Daily Archives: May 14, 2009

Bunting yourself out of an inning

Heard about this particular incident in a recent high school game, but it’s not the first time I’ve seen or heard something like this. First let me set the stage, then I’ll comment.

Top of the sixth inning. Visiting team is down by one run. Leadoff hitter for the inning gets to first base on a hit. Next better up (who is the team’s home run leader) bunts her to second. Hitter after that bunts her to third. You now have a runner on third and two outs. Fourth batter of the inning flies out to CF. Inning over, no runs scored. Coach is mad at the girl who hit the ball to center field for not getting a safe hit. Visiting team goes on to lose by — you guessed it — one run.

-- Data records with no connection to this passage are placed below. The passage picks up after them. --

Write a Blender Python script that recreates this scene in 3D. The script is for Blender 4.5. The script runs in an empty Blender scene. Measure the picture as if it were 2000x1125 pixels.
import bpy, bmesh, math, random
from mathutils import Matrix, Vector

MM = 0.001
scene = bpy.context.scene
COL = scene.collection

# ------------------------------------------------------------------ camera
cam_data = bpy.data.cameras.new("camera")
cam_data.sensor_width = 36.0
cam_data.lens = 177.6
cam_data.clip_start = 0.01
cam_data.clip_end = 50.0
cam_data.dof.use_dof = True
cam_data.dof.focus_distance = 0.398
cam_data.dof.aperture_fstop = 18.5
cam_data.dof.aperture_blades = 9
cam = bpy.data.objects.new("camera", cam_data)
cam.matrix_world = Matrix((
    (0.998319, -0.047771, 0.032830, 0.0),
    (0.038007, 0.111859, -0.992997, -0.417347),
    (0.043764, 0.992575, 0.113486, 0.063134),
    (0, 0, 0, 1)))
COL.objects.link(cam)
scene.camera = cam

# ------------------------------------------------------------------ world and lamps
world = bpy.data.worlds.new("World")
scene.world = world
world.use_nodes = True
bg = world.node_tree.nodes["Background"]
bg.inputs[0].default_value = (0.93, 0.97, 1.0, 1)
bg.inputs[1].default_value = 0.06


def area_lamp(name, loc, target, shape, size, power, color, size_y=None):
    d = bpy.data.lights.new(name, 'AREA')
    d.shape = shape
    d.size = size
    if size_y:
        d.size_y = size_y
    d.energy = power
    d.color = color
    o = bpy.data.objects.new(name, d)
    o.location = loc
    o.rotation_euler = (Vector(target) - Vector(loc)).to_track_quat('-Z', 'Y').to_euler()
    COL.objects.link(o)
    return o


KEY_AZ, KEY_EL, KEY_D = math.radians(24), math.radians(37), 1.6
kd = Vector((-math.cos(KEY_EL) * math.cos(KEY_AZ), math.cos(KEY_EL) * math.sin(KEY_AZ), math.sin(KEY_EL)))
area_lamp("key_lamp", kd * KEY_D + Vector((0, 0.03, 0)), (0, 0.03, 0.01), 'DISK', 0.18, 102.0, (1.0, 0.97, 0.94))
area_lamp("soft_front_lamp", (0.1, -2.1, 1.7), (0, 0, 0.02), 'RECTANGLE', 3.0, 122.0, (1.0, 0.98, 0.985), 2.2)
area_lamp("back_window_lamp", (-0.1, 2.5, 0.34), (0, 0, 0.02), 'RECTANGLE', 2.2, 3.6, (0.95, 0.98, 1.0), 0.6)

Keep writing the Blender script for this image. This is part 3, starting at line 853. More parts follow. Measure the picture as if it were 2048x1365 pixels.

Strategically, bunting twice to put the runner on third makes little sense. First of all, you have nobody out and a long ball hitter at the plate. I don’t know her recent history so maybe she’s been struggling, but still: why give her up (along with an out)? Let her swing the bat and maybe something good will happen. Maybe try a hit and run, or even a fake bunt/slap. Whatever.

Where it really falls down, though, is giving up that second out to move the runner to third. Now you’re asking for a lot from that last hitter. If you still had an out to play with you’d have more options. That long fly ball to center with one out might score the runner from second (it’s a big field). If the previous hitter got a hit and advanced the runner to third, the run would definitely score and you’re on your way to a big inning.

Now let’s look at the percentages. According to Cindy Bristow’s book on strategy, your chance of scoring a runner from first with no one out is 43%. Your chance of scoring a runner from third with two out is 32%. So what did you gain by bunting her over there? Nothing, except the comfort of seeing a runner at third. In actual fact, you decreased your chance of scoring by 11%. Who would voluntarily do that?

When it comes to decisions like that, you really need to take emotion or comfort out of it. Even if your team can’t hit water if they fall out of a boat, you need to give them their best chance to score. Taking the bats out of their hands and simultaneously decreasing your odds of scoring isn’t the way to go. Know the situation, and act accordingly.